BMW Z1 : Temporary lane change

In 1989, BMW surprised everyone with the Z1, a convertible that looked like a concept car compared to the marques much more traditional models.

1986 marked the public debut of the BMW Z1, the first work of BMW Technik, a small department of around a hundred people whose aim was to set new trends. It was a major event at the time, as the brand had not sold a roadster since the 507, of which only 254 were built between 1955 and 1959.

BMW Technik was given carte blanche to create something futuristic and original with the bodywork, and the results certainly didn't disappoint. The angular lines and front-end treatment was like nothing ever seen on a BMW up to this point. The Z in the name stands for 'Zukunft', which means future in German.

When it came to the mechanicals, the relatively safe decision was made to use a front-engined/rear-drive layout.

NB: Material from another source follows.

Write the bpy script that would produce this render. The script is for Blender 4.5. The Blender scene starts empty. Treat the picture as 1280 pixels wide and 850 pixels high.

This allowed the use of proven underpinnings from the E30 3 Series sedan.

Traditional Running Gear Wrapped in Innovative Design

The inspiration for the car came from the roadsters of the first part of the 20th century with removable canvas doors. However, the idea was quickly forgotten because it wasn't practical or very safe.

The crazy idea of designing retractable doors then arose. It was decided that the body panels would be made of plastic (by General Electric Plastics in the USA) and would rest on a galvanised steel monocoque chassis built by Baur. To complete the package, the Z1 would be fitted with underbody protection, helping it achieve a very attractive drag coefficient.

The powertrain, however, was of a more proven and traditional nature. The 170bhp 2.5-litre inline six from the E30 325i was used, along with the rest of the running gear. Performance was adequate rather than impressive, with a 0-100km/h time of around 8.5-seconds.

Middling Success

Series production of the Z1 began at the end of 1988, with the first cars being delivered in 1989. While the car was beautiful and its performance good enough to match most rivals, its innovative doors could make it tricky to get in and out of when the soft top was in place. This made it less than ideal for daily use, but less of an issue for occasional weekend blasts.

Even so, sales figures exceeded the expectations of BMW's management, who had originally planned to produce just 5,000 examples. In the end, 8,000 Z1s were produced by the end of 1991. Four years later, the Bavarian firm gave birth to another Z model, the Z3, which had retro-inspired bodywork and did without those interesting drop-down doors.

An Appreciating Modern Classic

Rare and sought-after, the Z1 has seen its price soar in recent years. Today, you can expect to pay between €40,000 and €70,000 for one in good condition. While the powertrain, derived from the E30, is simple and reliable, the bodywork requires a bit more attention: the doors, for example, require skilled labour to adjust them, and the drive belts have to be replaced every 7 years.

Those innovative body panels tend to age badly in the sunlight and can crack over time. They can be refurbished by BMW Classic, but the prices charged are painful! Finally, as with any convertible, the upholstery tends to look tired if the car hasn't been well cared for. Aside from these issues, the Z1 remains an enjoyable classic that can be used and enjoyed regularly.